UnHerd
The illusions of diversity
We are all so distinctive. And we believe a million different things. How dare you call us all the denizens of a single cosmology — and a counting-house ‘moneyworld’ at that!” Almost. But not really. What we are, mostly, of course, is moderns, and what that means is that we navigate a world mapped in money values. A world shaped by ever-more-powerful programmes for aggregating and augmenting “wealth” — wealth measured in dollars and cents. The masters of our universe are the financiers who look ceaselessly for ways to make their capital return new and bigger profits. We follow them, and pay tribute, when we can, with our little mutual funds. And we, too, as consumers and life-long market players, try to figure out how to win in the ledger book of existence: to buy the stuff we want for prices we can pay; to get ours at the auction block where we sell our wares, our time, our eyes, our minds. Indeed, we play the market with our whole beings, since we do everything we can to be rational self-maximisers in the continuous competition of the workforce, which demands that we conceive of ourselves as human capital, and “invest” in ourselves, through education and training, to optimise the ROI of our lives.
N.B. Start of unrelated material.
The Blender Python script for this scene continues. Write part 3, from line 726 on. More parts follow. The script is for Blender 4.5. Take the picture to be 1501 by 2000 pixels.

So what matters to the moneyworld? Money matters. What is “meaning” in the moneyworld? A billion dollars is meaning — everyone gets that. Are there other kinds of meaning? Sure, maybe. Like “happiness”, perhaps? True, we know it is a thing. But the good news is that economists can make you a model for it — denominated in dollars, naturally (they have no other units). What their models cannot capture is squishy at best. It might be real stuff, but it is so hard to quantify. Better pick a major in college that pays real dividends. In cash. You can puzzle about happiness after you make your first million. Let me be clear about my view here: money is fine. Yes, yes, it is indeed a powerful technology for coordinating human behaviours, and markets can do good things at scale — allocate resources, drive innovation — in ways that are unmatched by any other social system or set of beliefs. I get it. But the moneyworld is a world organised by price, a world of pure and continuous calculation. It is a world that only a machine could love — and the machines do love it. They run the numbers and keep the accounts. They have the data, and they use it — to monetise us, actually. Indeed, it is increasingly their world, and we only live in it — with many of us feeling more and more alienated and angry and unsure of what comes next.